OAKLAND, Calif. — A federal judge dealt a major blow Friday to the NCAA and its long-held value of amateurism, ruling in an antitrust case that the association’s policies banning athletes from profiting from their own names, images and likenesses “unreasonably restrain trade.”

U.S. District Judge Claudia Wilken issued her ruling five weeks after a bench trial in the case brought by former UCLA basketball star Ed O’Bannon on behalf of Division I men’s basketball and football players.

The NCAA had argued that the “procompetitive benefits” of prohibiting athletes from sharing in the multibillion-dollar collegiate sports industry justified the long-held policies, but Wilken disagreed.

“After considering all of the testimony, documentary evidence, and arguments of counsel presented during and after trial, the Court finds that the challenged NCAA rules unreasonably restrain trade in the market for certain educational and athletic opportunities offered by NCAA Division I schools,” Wilken wrote in the 99-page ruling.

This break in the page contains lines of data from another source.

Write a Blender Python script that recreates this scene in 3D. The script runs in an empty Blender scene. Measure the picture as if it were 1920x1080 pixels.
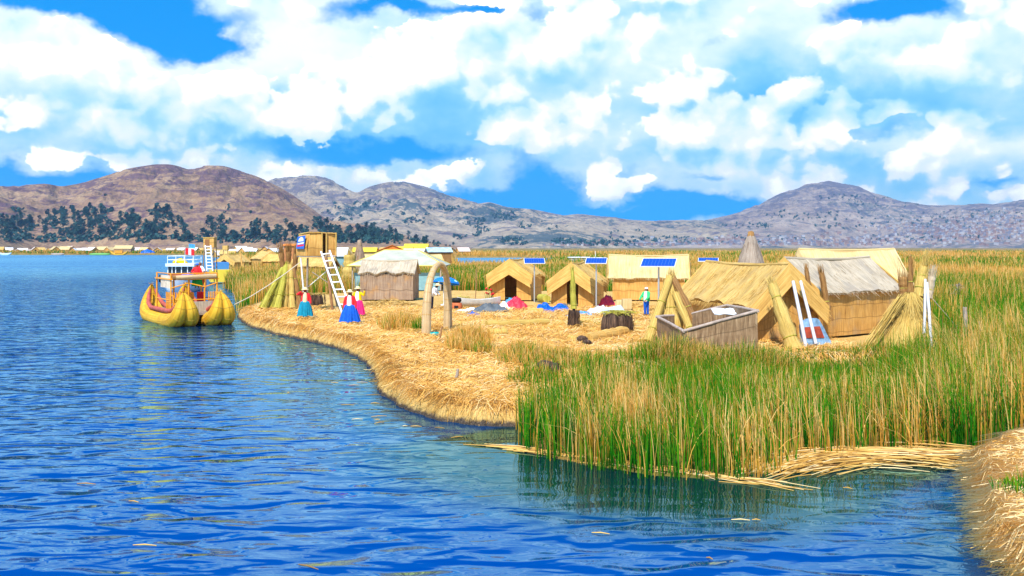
import bpy, bmesh, math, random
import numpy as np
from mathutils import Vector, Matrix
random.seed(7)
rng = np.random.default_rng(7)
SC = bpy.context.scene
COL = SC.collection
R = math.radians

# ------------------------------------------------------------------ camera
EYE, F, HOR = 4.15, 1800.0, 463.0
cam = bpy.data.cameras.new('camera')
cam.sensor_width = 36.0
cam.lens = 36.0 * F / 1920.0
cam.shift_y = -(540.0 - HOR) / 1920.0
cam.clip_start, cam.clip_end = 0.5, 40000.0
camo = bpy.data.objects.new('camera', cam); COL.objects.link(camo)
camo.location = (0, 0, EYE); camo.rotation_euler = (R(90), 0, 0)
SC.camera = camo

def at(px, py, z=0.45):
    D = (EYE - z) * F / (py - HOR)
    return Vector(((px - 960) / F * D, D, z))
def atD(px, py, D):
    return Vector(((px - 960) / F * D, D, EYE - (py - HOR) / F * D))

# ------------------------------------------------------------------ view
SC.view_settings.view_transform = 'Standard'
SC.view_settings.look = 'None'
SC.view_settings.gamma = 1.0
SC.view_settings.exposure = 0.45
SC.render.engine = 'CYCLES'
SC.cycles.use_denoising = True
SC.cycles.max_bounces = 6
SC.cycles.diffuse_bounces = 3
SC.cycles.glossy_bounces = 3
SC.cycles.transparent_max_bounces = 6
SC.cycles.volume_bounces = 0

# ------------------------------------------------------------------ sun
SUN_EL, SUN_AZ = R(52), R(198)         # azimuth clockwise from +Y: behind the camera, to the left
sd = Vector((math.sin(SUN_AZ) * math.cos(SUN_EL), math.cos(SUN_AZ) * math.cos(SUN_EL), math.sin(SUN_EL)))
sl = bpy.data.lights.new('sun', 'SUN'); sl.energy = 5.0; sl.angle = R(0.5); sl.color = (1.0, 0.95, 0.86)
so = bpy.data.objects.new('sun', sl); COL.objects.link(so)
so.rotation_euler = sd.to_track_quat('Z', 'Y').to_euler(); so.location = (-40, -40, 80)

# ------------------------------------------------------------------ world: physical sky with cumulus clouds by direction
W = bpy.data.worlds.new('World'); SC.world = W; W.use_nodes = True
W.cycles.sampling_method = 'MANUAL'; W.cycles.sample_map_resolution = 512
wt = W.node_tree; wt.nodes.clear()
class NT:
    """small helper to write node graphs"""
    def __init__(s, tree): s.t = tree
    def n(s, typ, **kw):
        nd = s.t.nodes.new(typ)
        for k, v in kw.items(): setattr(nd, k, v)
        return nd
    def put(s, sock, v):
        if v is None: return
        if isinstance(v, bpy.types.NodeSocket): s.t.links.new(v, sock)
        else: sock.default_value = v
    def m(s, op, a, b=None, c=None, clamp=False):
        nd = s.n('ShaderNodeMath', operation=op, use_clamp=clamp)
        for i, v in enumerate((a, b, c)): s.put(nd.inputs[i], v)
        return nd.outputs[0]
    def v(s, op, a, b=None, out=0):
        nd = s.n('ShaderNodeVectorMath', operation=op)
        s.put(nd.inputs[0], a)
        if b is not None: s.put(nd.inputs[1], b)
        return nd.outputs[out]
    def mix(s, f, a, b, blend='MIX'):
        nd = s.n('ShaderNodeMix', data_type='RGBA', blend_type=blend)
        s.put(nd.inputs[0], f); s.put(nd.inputs[6], a); s.put(nd.inputs[7], b)
        return nd.outputs[2]
    def noise(s, vec, scale, detail=4, rough=0.55, dist=0.0, out='Fac', dim='3D'):
        nd = s.n('ShaderNodeTexNoise', noise_dimensions=dim)
        if vec is not None: s.put(nd.inputs['Vector'], vec)
        nd.inputs['Scale'].default_value = scale; nd.inputs['Detail'].default_value = detail
        nd.inputs['Roughness'].default_value = rough; nd.inputs['Distortion'].default_value = dist
        return nd.outputs[out]
    def ss(s, x, lo, hi, a=0.0, b=1.0, kind='SMOOTHSTEP'):
        nd = s.n('ShaderNodeMapRange', interpolation_type=kind)
        s.put(nd.inputs[0], x); s.put(nd.inputs[1], lo); s.put(nd.inputs[2], hi)
        s.put(nd.inputs[3], a); s.put(nd.inputs[4], b)
        return nd.outputs[0]
    def ramp(s, x, stops, interp='LINEAR'):
        nd = s.n('ShaderNodeValToRGB'); e = nd.color_ramp; e.interpolation = interp
        while len(e.elements) > 1: e.elements.remove(e.elements[-1])
        for i, (p, c) in enumerate(stops):
            el = e.elements[0] if i == 0 else e.elements.new(p)
            el.position = p; el.color = (*c, 1)
        s.put(nd.inputs[0], x)
        return nd.outputs[0]
    def xyz(s, x, y, z=0.0):
        nd = s.n('ShaderNodeCombineXYZ')
        for i, v in enumerate((x, y, z)): s.put(nd.inputs[i], v)
        return nd.outputs[0]
    def sep(s, v):
        nd = s.n('ShaderNodeSeparateXYZ'); s.put(nd.inputs[0], v); return nd.outputs

w = NT(wt)
dirv = w.n('ShaderNodeTexCoord').outputs['Generated']
dx, dy, dz = w.sep(dirv)
AZ = w.m('ARCTAN2', dx, dy)
EL = w.m('ARCSINE', dz)
UV = w.xyz(AZ, EL)
sky = w.n('ShaderNodeTexSky', sky_type='NISHITA', sun_disc=False, sun_elevation=SUN_EL, sun_rotation=SUN_AZ,
          altitude=3800.0, air_density=1.0, dust_density=0.3, ozone_density=2.0)
up = w.v('NORMALIZE', w.xyz(dx, dy, w.m('ADD', w.m('MAXIMUM', dz, 0.0), 0.42)))
w.put(sky.inputs['Vector'], up)
skc = w.n('ShaderNodeHueSaturation'); w.put(skc.inputs['Color'], sky.outputs[0])
skc.inputs['Hue'].default_value = 0.48; skc.inputs['Saturation'].default_value = 1.6; skc.inputs['Value'].default_value = 1.0
skyc = w.mix(1.0, skc.outputs[0], (0.0, 3.45, 4.1, 1), 'MULTIPLY')

WARP = [UV]
def blob_field(base, blobs):
    acc = base
    for (px, py, rx, ry, wgt) in blobs:
        a = math.atan((px - 960) / F); e = math.atan((HOR - py) / F * math.cos(a))
        d = w.v('MULTIPLY', w.v('SUBTRACT', WARP[0], (a, e, 0)), (F / rx, F / ry, 0))
        g = w.m('POWER', 0.3679, w.v('DOT_PRODUCT', d, d, out=1))
        acc = w.m('MULTIPLY_ADD', g, wgt, acc)
    return acc
# cloud cover: a band of cumulus along the horizon, thinner overhead, with gaps where the blue shows
band = w.ss(EL, 0.30, 0.45, 0.86, -0.35)
wn = w.v('SUBTRACT', w.noise(w.v('MULTIPLY', UV, (1, 1.3, 1)), 9.0, 5, 0.6, out='Color'), (0.5, 0.5, 0.5))
WARP[0] = w.v('ADD', UV, w.v('MULTIPLY', wn, (0.15, 0.085, 0)))
cover = blob_field(band, [
    (330, 55, 140, 44, -1.2), (120, 0, 190, 26, -1.2), (590, 20, 140, 28, -0.8), (760, 0, 130, 20, -1.1), (420, 78, 90, 24, -0.5),
    (1020, 18, 55, 26, -0.7), (910, 0, 60, 14, -0.7), (1655, 24, 95, 30, -1.4), (1330, 66, 22, 12, -0.5), (1915, 15, 20, 20, -0.6),
    (420, 42, 26, 13, 0.6), (560, 10, 60, 18, 0.35), (520, 40, 40, 40, 0.35),
    (60, 338, 180, 20, -1.35), (45, 300, 26, 20, -0.5), (200, 315, 60, 20, -0.5),
    (640, 293, 200, 24, -1.0), (800, 300, 90, 24, -0.5), (930, 385, 130, 38, -1.3), (1020, 345, 60, 40, -0.9), (1130, 395, 150, 28, -1.1),
    (1325, 390, 130, 26, -1.3), (1320, 328, 70, 10, -0.75), (1180, 332, 40, 10, -0.4), (975, 300, 30, 24, -0.45), (1600, 262, 90, 14, -0.45),
    (1890, 362, 50, 8, -0.6), (1700, 250, 60, 12, -0.3), (720, 322, 80, 8, 0.35), (870, 340, 55, 16, 0.75), (1200, 384, 60, 6, 0.6), (1120, 370, 50, 8, 0.45),
    (150, 210, 260, 60, 0.25), (640, 130, 200, 70, 0.3), (1200, 130, 260, 70, 0.3), (1650, 130, 220, 60, 0.2), (860, 60, 150, 50, 0.45), (100, 80, 150, 40, 0.5)])
def cumulus(vec):
    b = w.noise(w.v('MULTIPLY', vec, (1, 1.5, 1)), 4.6, 7, 0.55, 0.2)
    vo = w.n('ShaderNodeTexVoronoi', feature='SMOOTH_F1', voronoi_dimensions='2D')
    w.put(vo.inputs['Vector'], w.v('MULTIPLY', vec, (1, 1.2, 1)))
    vo.inputs['Scale'].default_value = 8.5; vo.inputs['Detail'].default_value = 3.0; vo.inputs['Roughness'].default_value = 0.55; vo.inputs['Smoothness'].default_value = 0.35
    p = w.m('SUBTRACT', 0.5, vo.outputs['Distance'])
    return w.m('ADD', w.m('MULTIPLY', w.m('SUBTRACT', b, 0.5), 1.25), w.m('MULTIPLY', p, 0.85))
fine = w.noise(UV, 60.0, 4, 0.6)
wobble = w.v('MULTIPLY', w.v('SUBTRACT', w.noise(UV, 28, 4, 0.6, out='Color'), (0.5, 0.5, 0.5)), (0.022, 0.022, 0))
UVW = w.v('ADD', UV, wobble)
n0 = cumulus(UVW)
n1 = cumulus(w.v('ADD', UVW, (-0.010, 0.020, 0)))
relief = w.m('SUBTRACT', n0, n1)
soft_n = w.noise(w.v('MULTIPLY', w.v('ADD', UV, w.v('MULTIPLY', wn, (0.05, 0.03, 0))), (1, 2.0, 1)), 5.0, 5, 0.52)
wisp = w.noise(w.v('MULTIPLY', UV, (1, 2.2, 1)), 3.6, 5, 0.5)
sh = blob_field(0.0, [
    (850, 195, 150, 45, -0.40), (600, 285, 240, 22, -0.65), (1420, 215, 170, 40, -0.6), (1480, 150, 80, 50, -0.3), (1760, 190, 200, 55, -0.65),
    (250, 205, 130, 40, -0.4), (440, 245, 60, 40, -0.35), (780, 250, 160, 28, -0.4), (1010, 130, 70, 40, -0.3), (1300, 290, 160, 22, -0.4),
    (1000, 230, 60, 40, -0.3), (1650, 310, 120, 30, -0.25), (200, 270, 80, 24, -0.25),
    (150, 80, 260, 50, 0.55), (640, 110, 220, 60, 0.5), (1180, 100, 160, 60, 0.45), (530, 60, 90, 40, 0.4), (900, 40, 120, 40, 0.4), (1650, 70, 140, 40, 0.4), (90, 270, 60, 40, 0.3), (1560, 110, 90, 50, 0.3), (1720, 280, 130, 20, 0.45), (1850, 300, 90, 30, 0.4)])
# a soft bank of cloud behind ...
veil_d = w.m('ADD', cover, w.m('MULTIPLY', w.m('SUBTRACT', soft_n, 0.5), 1.5))
veil_a = w.m('MULTIPLY', w.ss(veil_d, -0.10, 0.70), 0.93)
vlit = w.ss(w.m('ADD', w.m('MULTIPLY', sh, 0.9), w.m('ADD', w.m('MULTIPLY', w.m('SUBTRACT', soft_n, 0.5), 2.2), w.m('MULTIPLY', relief, 0.35))), -0.88, 0.60)
vcol = w.ramp(vlit, [(0.0, (1.2, 5.2, 8.8)), (0.32, (2.9, 6.8, 9.4)), (0.64, (6.0, 8.6, 9.8)), (1.0, (10.6, 11.2, 11.6))])
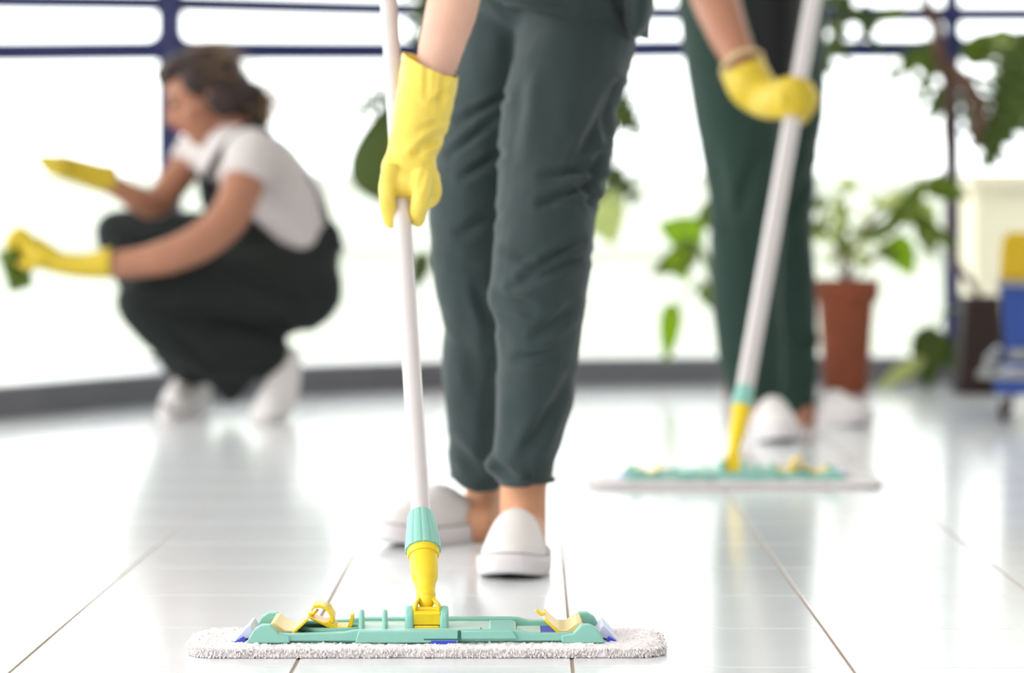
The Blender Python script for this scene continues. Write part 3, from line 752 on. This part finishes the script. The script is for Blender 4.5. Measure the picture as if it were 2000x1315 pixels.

“The procompetitive justifications that the NCAA offers do not justify this restraint and could be achieved through less-restrictive means. The Court .. will enter as a remedy a permanent injunction prohibiting certain overly restrictive restraints.”

Plaintiffs, who filed the case a little more than five years ago, alleged the NCAA violates antitrust law by colluding with its member colleges and conferences in a scheme that amounts to price-fixing and refusal to deal.

The NCAA counters that it is a collaborative joint venture that has made rules in the interest of collegiate sports, thereby maintaining core values key to its fan base of amateurism and an integrated experience of academics and athletics.